STATEMENT

shooting analog film gives me the opportunity to be surprised later by what I might be missing now

I am a photographer who likes to go out and shoot as much as possible. I have learned that it takes my consciousness time to catch up to the photograph. I need time and space between the act of shooting and the act of reviewing to gain clarity. This understanding of my process has allowed me to work fluidly and produce a varied and eclectic body of work with series happening simultaneously. 

Similar to photography, the experience of painting is about discovery and the unexpected. My preferred painting surface is wood panel, but I also create works on canvas and paper. Finished works have been the size of doors or small enough to fit in your wallet. I employ a number of techniques and media including drawing, collage, charcoals, pastels, gauche, oil, and acrylic paint.
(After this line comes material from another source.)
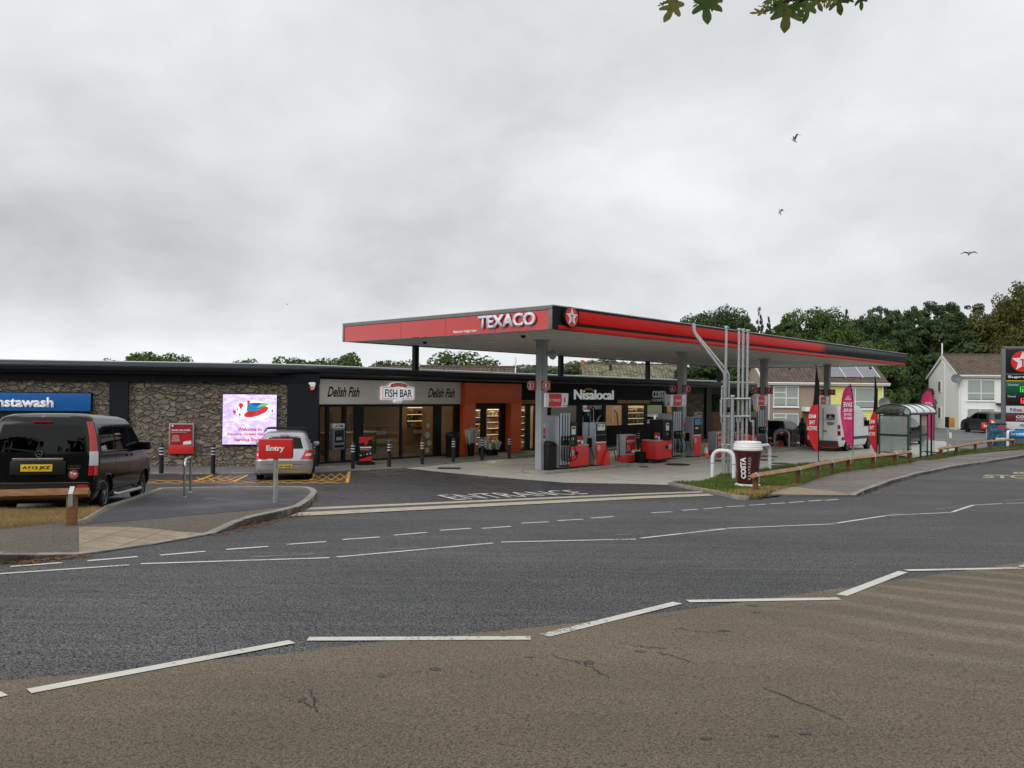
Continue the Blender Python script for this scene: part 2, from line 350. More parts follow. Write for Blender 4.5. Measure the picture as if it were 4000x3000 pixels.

Currently, I am making work with clear historical references but with many liberties taken. My current series riffs on classic tropes of the bather and the odalisque. Biomorphic figures are placed in a sparse landscape, often alone and exposed on the horizon line, sometimes contained in a box, sometimes falling beyond the border of the painting. The process is intuitive mostly; I prefer to let the piece dictate to me rather than trying to force my will upon the piece or the process. My photo work is also informed by history and the great pioneers of the medium with special nods to Edward Weston, Guy Bourdain, Man Ray, and Erwin Blumenfeld.

In short: I am hoping for a surprise. I feel most at home with asymmetry and imbalance, experiments, and happy accidents. I want what I do not (and cannot) see—seeing as not-seeing. I am chasing and aiming for that narrow and magical space just before one overshoots and misses the mark.